Alcoa Inc., the 128-year-old company that invented modern aluminum processing, is formally splitting itself in two by hiving off most of its legacy mining and smelting assets.

From Nov. 1, the iconic name will be used by a new company, Alcoa Corp., that will hold its legacy metal-processing business, while valued car and jet parts businesses will go by the name of Arconic Inc., to be headed by current Chief Executive Officer Klaus Kleinfeld, the New York-based company said in a statement Thursday. The plan was formally approved by the board, it said.

Kleinfeld will also serve as Arconic chairman. Michael Morris will become non-executive chairman of Alcoa Corp. and Roy Harvey, who has been Alcoa’s president of global primary products, will be its CEO.

The split will free Arconic from many of the uncertainties of the commodities businesses, which have struggled amid a global metal glut that helped cut prices in half from their 2008 high.
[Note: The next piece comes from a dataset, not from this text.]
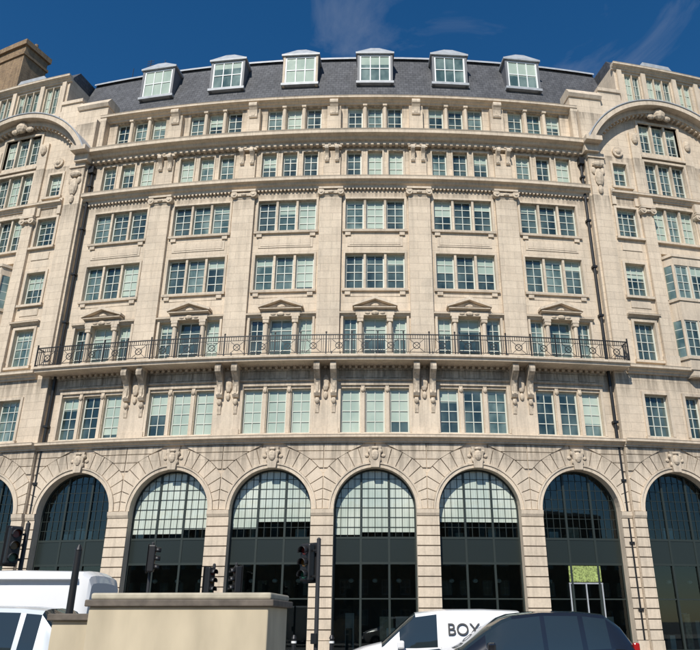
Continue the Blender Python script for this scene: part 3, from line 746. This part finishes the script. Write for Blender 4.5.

Meanwhile, the new Alcoa Corp. will begin its corporate life with reduced debt and may benefit from more than nine years of production cuts, curtailments and investments at its global operations.

“Some thought the separation should have happened years ago, while others thought the balance sheet was too complicated to allow for a separation at the present time,” Justin Bergner, an analyst at Gabelli & Co., said Thursday in an e-mail. “We suspect most investors will be happy to see two very different businesses map their own futures.”

The statement was released after the close of regular trading in New York, where Alcoa rose 0.9 percent to $10.05 at 5:44 p.m. The shares gained 5.4 percent in the past 12 months through Thursday’s close.

The company, formally known as the Aluminum Company of America until 1999, was the world’s largest producer of the lightweight metal until 2007. Protected by patents on its industrial processes, Alcoa operated as a U.S. monopoly through 1940.

But by the time Paul O’Neill came to the company as CEO in 1987, the company was facing increased global competition. O’Neill’s response was to focus on expansion in primary-aluminum production in the U.S. and oversees. His successor, Alain Belda, spent a decade cutting costs and expanding through acquisitions including that of Salt Lake City-based Cordant Technologies Inc., a maker of engine parts and fasteners for aircraft.

Manufacturing Acquisitions

After taking over as CEO in 2008, Kleinfeld emphasized value-added products while rationalizing the commodity-metals business. The former CEO of Siemens AG spent more than $3.5 billion to buy aerospace-components makers including RTI International Metals Inc., Tital GmbH and Firth Rixson Ltd. He also expanded existing facilities that fabricate aluminum used in the aerospace, energy and automotive sectors.

The separation, announced a year ago, will occur by means of a pro-rata distribution by Alcoa Inc. of 80.1 percent of the outstanding common stock of Alcoa Corp. Arconic will retain 19.9 percent of Alcoa Corp. common stock.

The new Alcoa will be listed on the New York Stock Exchange and trade under the ticker AA, while Arconic will trade as ARNC.